BANGKOK: Aung San Suu Kyi vowed on Friday to work towards bringing home hundreds of thousands of Myanmar people who fled her impoverished and war-torn country under its former military leaders.

The democracy champion was speaking during her first visit as a state leader to neighbouring Thailand, where legions of low-paid Myanmar migrants prop up the economy with back-breaking labour. Over 100,000 refugees who fled ethnic conflicts with the Myanmar army are also kept in Thai camps along the border.

“What we want is that all people displaced from our country should come back to us and should come back to the kind of conditions which they will never want to move again,” Suu Kyi told a press conference in Bangkok. “For this, we will need to do a lot of work,” she cautioned, stressing that it would take time to revive an economy battered by mismanagement under the former junta, whose five-decade reign plunged the country into brutal poverty.

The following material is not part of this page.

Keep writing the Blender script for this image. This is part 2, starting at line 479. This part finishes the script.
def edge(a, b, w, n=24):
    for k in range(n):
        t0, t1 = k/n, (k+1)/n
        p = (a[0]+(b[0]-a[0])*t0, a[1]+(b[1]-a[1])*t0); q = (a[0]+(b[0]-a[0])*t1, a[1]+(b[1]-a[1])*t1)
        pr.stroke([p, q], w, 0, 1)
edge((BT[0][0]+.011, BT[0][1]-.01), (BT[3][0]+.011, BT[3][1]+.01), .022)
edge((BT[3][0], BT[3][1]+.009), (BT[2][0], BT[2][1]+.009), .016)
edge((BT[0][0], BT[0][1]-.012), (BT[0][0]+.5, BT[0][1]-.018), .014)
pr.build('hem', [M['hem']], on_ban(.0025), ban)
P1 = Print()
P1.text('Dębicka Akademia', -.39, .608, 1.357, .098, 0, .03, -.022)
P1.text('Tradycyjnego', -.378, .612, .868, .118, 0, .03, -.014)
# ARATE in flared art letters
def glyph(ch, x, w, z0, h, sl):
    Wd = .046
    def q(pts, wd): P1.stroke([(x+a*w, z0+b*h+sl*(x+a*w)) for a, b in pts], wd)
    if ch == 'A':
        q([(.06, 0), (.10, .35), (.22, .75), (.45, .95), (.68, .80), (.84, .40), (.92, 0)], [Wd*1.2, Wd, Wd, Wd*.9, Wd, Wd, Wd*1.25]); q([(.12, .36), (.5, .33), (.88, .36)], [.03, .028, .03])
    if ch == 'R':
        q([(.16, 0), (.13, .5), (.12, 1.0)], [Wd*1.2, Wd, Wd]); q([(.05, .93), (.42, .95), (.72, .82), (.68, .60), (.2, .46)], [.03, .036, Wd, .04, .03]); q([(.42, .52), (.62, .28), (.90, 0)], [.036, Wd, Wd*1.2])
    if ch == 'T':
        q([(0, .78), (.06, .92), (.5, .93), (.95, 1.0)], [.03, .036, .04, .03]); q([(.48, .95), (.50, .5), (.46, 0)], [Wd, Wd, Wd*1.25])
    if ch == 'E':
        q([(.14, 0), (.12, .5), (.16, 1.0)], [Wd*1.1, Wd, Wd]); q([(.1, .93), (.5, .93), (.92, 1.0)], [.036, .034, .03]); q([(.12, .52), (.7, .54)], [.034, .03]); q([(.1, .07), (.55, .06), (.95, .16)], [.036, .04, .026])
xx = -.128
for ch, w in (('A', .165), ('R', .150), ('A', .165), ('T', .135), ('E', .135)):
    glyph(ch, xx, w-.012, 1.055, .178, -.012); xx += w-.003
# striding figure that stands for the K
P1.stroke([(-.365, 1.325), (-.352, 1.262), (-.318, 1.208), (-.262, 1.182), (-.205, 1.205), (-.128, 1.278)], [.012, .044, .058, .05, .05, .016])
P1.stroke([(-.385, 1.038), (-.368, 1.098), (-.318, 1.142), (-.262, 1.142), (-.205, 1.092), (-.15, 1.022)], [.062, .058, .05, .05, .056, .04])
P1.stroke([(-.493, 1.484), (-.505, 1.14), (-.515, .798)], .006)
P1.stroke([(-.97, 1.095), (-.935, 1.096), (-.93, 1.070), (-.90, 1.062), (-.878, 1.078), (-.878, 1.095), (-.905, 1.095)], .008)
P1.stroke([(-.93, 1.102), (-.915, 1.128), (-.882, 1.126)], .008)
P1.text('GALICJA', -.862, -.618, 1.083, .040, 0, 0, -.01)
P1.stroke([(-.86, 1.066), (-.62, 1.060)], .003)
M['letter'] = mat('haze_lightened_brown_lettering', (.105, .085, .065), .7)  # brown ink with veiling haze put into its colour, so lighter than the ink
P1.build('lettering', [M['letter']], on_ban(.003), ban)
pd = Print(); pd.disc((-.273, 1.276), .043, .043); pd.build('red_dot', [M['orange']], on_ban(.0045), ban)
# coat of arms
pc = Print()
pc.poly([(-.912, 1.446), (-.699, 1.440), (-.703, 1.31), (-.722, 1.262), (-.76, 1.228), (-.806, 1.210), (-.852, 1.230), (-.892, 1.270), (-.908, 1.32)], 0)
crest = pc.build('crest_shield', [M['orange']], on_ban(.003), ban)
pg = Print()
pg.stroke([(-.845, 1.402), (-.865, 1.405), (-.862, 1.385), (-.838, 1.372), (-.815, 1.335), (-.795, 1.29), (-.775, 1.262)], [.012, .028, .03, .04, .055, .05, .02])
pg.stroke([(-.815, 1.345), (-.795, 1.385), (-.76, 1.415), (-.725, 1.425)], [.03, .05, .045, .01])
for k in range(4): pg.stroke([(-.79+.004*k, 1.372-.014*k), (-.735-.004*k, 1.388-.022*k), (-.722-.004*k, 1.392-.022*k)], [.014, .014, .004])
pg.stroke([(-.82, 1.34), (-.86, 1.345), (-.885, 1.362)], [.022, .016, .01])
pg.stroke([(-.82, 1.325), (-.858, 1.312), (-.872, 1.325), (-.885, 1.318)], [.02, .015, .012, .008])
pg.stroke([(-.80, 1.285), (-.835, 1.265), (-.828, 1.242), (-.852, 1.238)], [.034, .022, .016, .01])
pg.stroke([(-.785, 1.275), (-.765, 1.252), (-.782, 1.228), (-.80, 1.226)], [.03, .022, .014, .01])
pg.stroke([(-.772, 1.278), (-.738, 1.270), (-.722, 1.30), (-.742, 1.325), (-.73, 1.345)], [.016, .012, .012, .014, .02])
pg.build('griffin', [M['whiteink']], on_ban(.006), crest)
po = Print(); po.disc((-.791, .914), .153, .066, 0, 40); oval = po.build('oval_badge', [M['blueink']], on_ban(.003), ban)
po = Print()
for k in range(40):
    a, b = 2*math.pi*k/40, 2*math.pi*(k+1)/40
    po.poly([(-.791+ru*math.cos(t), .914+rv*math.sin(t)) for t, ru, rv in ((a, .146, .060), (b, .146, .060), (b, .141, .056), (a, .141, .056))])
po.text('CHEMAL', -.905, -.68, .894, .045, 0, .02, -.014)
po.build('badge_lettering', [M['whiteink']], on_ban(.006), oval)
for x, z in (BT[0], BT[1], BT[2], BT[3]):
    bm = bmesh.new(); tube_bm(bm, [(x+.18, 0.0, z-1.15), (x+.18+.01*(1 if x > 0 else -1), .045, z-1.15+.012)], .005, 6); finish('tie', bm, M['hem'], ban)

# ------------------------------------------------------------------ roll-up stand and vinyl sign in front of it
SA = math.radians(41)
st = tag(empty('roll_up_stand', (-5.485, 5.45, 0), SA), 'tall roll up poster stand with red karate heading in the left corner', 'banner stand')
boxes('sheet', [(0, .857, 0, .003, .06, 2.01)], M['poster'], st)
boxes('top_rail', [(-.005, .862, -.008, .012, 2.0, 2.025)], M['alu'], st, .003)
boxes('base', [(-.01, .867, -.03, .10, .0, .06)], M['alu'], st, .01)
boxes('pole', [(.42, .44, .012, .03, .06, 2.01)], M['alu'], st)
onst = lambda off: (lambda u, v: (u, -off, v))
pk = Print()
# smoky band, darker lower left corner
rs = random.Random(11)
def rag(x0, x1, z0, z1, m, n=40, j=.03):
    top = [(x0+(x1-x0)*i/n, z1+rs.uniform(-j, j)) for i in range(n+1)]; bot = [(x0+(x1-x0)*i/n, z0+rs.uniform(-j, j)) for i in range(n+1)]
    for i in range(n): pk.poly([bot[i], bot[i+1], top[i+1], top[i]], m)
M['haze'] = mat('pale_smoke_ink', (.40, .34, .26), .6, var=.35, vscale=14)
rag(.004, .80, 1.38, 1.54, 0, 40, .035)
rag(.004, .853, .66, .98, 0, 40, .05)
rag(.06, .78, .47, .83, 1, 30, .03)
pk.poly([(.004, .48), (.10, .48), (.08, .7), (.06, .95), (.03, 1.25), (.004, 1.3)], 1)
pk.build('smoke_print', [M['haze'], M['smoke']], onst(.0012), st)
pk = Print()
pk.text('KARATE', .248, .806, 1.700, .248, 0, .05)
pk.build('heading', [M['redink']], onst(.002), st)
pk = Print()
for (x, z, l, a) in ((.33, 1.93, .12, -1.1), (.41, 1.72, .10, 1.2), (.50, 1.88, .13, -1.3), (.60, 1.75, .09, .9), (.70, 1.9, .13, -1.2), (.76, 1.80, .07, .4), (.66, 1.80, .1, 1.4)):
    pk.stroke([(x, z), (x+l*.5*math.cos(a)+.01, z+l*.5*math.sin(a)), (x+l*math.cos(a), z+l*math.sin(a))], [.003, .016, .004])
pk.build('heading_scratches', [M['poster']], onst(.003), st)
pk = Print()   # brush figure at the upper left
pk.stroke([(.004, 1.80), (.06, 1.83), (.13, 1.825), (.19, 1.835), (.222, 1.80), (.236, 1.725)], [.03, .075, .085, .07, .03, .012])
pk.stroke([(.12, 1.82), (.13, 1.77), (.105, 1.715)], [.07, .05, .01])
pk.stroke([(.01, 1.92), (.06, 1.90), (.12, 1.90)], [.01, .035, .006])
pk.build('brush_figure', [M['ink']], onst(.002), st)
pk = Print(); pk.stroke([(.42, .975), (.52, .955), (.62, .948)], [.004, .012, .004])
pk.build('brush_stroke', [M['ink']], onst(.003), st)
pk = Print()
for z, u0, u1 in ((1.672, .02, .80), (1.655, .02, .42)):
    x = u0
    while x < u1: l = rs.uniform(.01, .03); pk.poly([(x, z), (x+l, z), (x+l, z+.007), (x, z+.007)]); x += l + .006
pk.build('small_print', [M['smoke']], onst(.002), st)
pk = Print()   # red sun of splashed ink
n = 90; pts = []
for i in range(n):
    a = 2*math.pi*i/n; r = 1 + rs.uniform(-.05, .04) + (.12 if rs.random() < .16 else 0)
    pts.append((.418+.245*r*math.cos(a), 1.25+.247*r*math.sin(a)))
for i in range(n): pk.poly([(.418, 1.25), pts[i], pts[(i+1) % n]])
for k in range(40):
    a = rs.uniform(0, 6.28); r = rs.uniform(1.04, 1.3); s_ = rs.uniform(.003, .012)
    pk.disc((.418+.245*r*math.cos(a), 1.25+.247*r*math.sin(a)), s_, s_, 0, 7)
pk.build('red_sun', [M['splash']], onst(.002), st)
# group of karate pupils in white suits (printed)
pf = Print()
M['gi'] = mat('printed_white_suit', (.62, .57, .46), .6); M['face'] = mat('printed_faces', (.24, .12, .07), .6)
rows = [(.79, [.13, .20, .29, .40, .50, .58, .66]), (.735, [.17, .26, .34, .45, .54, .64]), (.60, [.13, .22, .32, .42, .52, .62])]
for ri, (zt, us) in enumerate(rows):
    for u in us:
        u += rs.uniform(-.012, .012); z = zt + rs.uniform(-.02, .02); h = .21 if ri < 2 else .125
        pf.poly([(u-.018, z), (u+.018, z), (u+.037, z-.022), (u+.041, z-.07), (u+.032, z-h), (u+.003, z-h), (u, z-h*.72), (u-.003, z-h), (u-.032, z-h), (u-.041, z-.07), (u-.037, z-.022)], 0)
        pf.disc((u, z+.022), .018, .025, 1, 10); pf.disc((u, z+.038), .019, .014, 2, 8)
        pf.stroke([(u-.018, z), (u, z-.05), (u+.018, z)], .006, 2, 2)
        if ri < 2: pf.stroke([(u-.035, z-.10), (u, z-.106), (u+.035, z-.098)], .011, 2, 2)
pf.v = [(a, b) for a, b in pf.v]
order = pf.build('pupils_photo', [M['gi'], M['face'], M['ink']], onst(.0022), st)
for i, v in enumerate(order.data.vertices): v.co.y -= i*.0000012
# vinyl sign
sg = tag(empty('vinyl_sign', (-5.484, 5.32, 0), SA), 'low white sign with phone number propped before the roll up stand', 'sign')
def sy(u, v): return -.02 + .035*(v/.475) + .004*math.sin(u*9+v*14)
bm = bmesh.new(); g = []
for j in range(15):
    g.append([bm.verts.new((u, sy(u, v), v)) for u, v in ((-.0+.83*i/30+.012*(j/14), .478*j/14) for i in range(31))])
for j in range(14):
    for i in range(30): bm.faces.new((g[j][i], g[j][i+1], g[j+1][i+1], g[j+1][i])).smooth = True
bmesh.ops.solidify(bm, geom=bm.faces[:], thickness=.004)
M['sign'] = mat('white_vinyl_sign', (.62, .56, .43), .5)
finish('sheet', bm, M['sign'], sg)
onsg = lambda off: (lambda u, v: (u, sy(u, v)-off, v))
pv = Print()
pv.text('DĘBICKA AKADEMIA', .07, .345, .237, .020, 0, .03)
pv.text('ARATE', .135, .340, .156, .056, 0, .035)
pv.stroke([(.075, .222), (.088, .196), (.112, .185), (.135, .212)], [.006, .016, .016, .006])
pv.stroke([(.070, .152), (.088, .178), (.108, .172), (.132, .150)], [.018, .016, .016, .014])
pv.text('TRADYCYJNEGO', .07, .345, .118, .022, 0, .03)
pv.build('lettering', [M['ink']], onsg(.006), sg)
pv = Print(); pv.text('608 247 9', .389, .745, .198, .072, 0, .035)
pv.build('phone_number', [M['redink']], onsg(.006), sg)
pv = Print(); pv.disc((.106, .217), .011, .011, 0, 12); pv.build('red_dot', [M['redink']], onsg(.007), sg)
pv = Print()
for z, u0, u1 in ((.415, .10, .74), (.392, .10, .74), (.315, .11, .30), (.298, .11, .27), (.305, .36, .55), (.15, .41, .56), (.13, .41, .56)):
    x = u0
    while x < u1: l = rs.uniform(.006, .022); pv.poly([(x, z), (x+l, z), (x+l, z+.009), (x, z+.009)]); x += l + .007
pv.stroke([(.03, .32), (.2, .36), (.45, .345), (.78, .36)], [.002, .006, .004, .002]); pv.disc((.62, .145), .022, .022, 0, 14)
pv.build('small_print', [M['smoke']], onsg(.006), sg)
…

“Job creation is of the greatest importance for our country. Everywhere I’ve been in Myanmar people have talked about their need for jobs,” she said. Suu Kyi has arrived in Thailand to a frenzied welcome from some of the hundreds of thousands of her compatriots who have sought work and sanctuary from war across the border.

Thai police struggled to hold back a boisterous crowd of migrant workers, many holding aloft framed photos of the nation’s star politician while chanting “Mother Suu, Mother Suu.” Although cocooned by security guards, crowds craned to grab a fleeting glimpse of a politician who strides over Myanmar’s democracy movement and exerts a powerful moral force among her countrymen wherever they are.

“I am so happy, I love Aung San Suu Kyi … today is the first time I have seen her,” said 32-year-old Banyar Taik, who works at a tuna processing plant. It is Suu Kyi’s highest-­profile overseas visit since her pro-democracy party took power in April, ending almost half a century of military domination.

Her government has seeded hopes for a new era of prosperity that could eventually convince the army of low-paid Myanmar labourers in Thailand to return home. The southeast Asian neighbours have travelled in starkly different directions in recent years. While Myanmar’s junta has rolled back its chokehold on politics, Thailand remains in the grip of a military that seized power in 2014.

Suu Kyi is not scheduled to visit any of the Thai centres holding hundreds of Rohingya boat migrants, Muslims who have fled persecution in western Myanmar. Campaigners say her failure to support the stateless minority is a boon to Buddhist hardliners who loathe the Rohingya.